Pengapalan batubara yang pertama dari pelabuhan kontainer Arar di Sorong berangkat kemarin, Rabu 11 Juni, menurut berita di salah satu media lokal Sorong, Lensa Papua.
Kapal dengan muatan 5.500 ton batubara berangkat dengan tujuan Amurang, Sulawesi Utara untuk menjadi bahan bakar untuk pembangkit listrik di sana. Perusahaan tambang yang disebut dalam artikel adalah PT Megapura Prima Indah.
Menurut berita di Lensa Papua “Meskipun hasil tambang batubara yang saat ini dalam tahap pemuatan ke dalam tongkang dengan bobot 5.500 ton belum memiliki kualitas super, akan tetapi sangat diyakini bahwa batubara tersebut nantinya akan lebih bermutu lagi.”
Walaupun ancaman dari tambang batubara belum separah seperti di Kalimantan Timur atau Kalimantan Tengah, memang di beberapa daerah ada banyak perusahaan tambang yang sedang melakukan kegiatan explorasi. Selain di wilayah Sorong, ada juga areal yang sangat besar diincar korporasi dari Teluk Bintuni dan Teluk Wondama sampai ke Kabupaten Nabire. Banyak juga di daerah Sarmi dan Waropen, Fakfak dan Mimika, serta di kaki selatan Pegunungan Tengah, di sekitar Kabupaten Yahukimo. Dari data terakhir yang kami punya (peta konsesi tambang dari tahun 2012), ada sebanyak 115 konsesi tambang di Tanah Papua yang mencakup areal lebih dari 3,5 juta hektar, atau seluas provinsi Jawa Barat!

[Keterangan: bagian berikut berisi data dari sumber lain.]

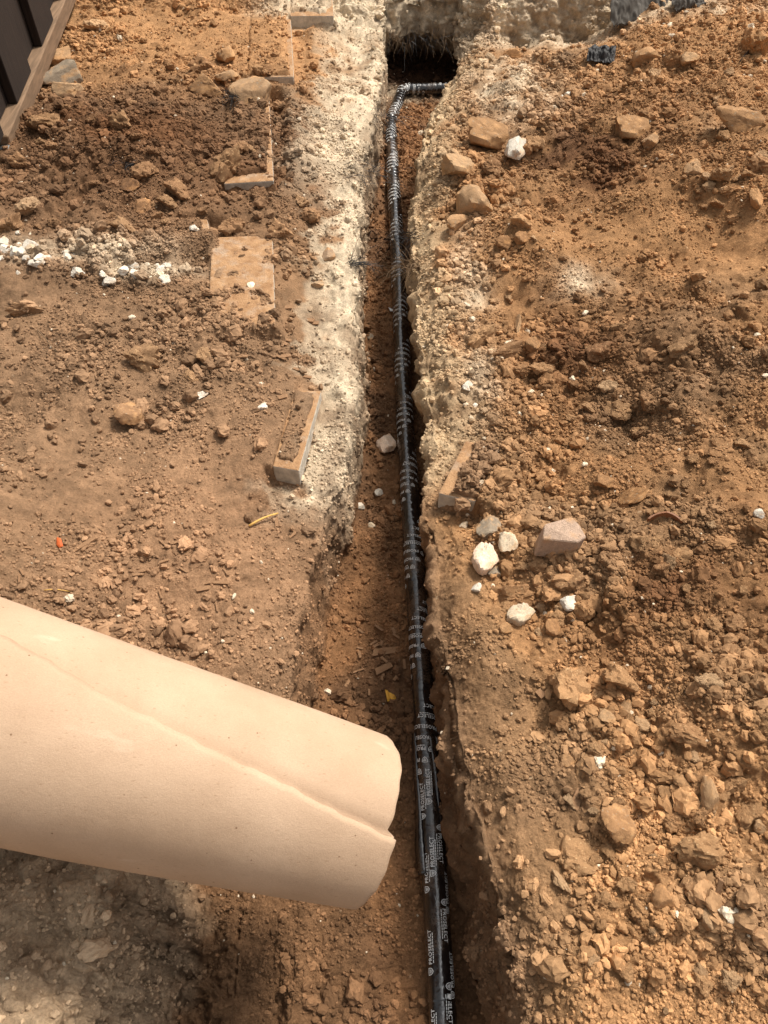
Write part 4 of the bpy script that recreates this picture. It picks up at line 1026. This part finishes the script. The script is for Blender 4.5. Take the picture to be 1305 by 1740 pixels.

Tentu saja kalau masuk tahap produksi, areal yang digali akan lebih kecil daripada konsesi explorasi. Namun sangat jelas bahwa industri batubara di Papua punya potensi cukup besar. Seperti pengalaman dengan industri lain sudah terbukti, misalnya industri perkebunan, tambang mas dan migas, memiliki potensi untuk menimbulkan konflik dan pelanggaran HAM yang sangat tinggi.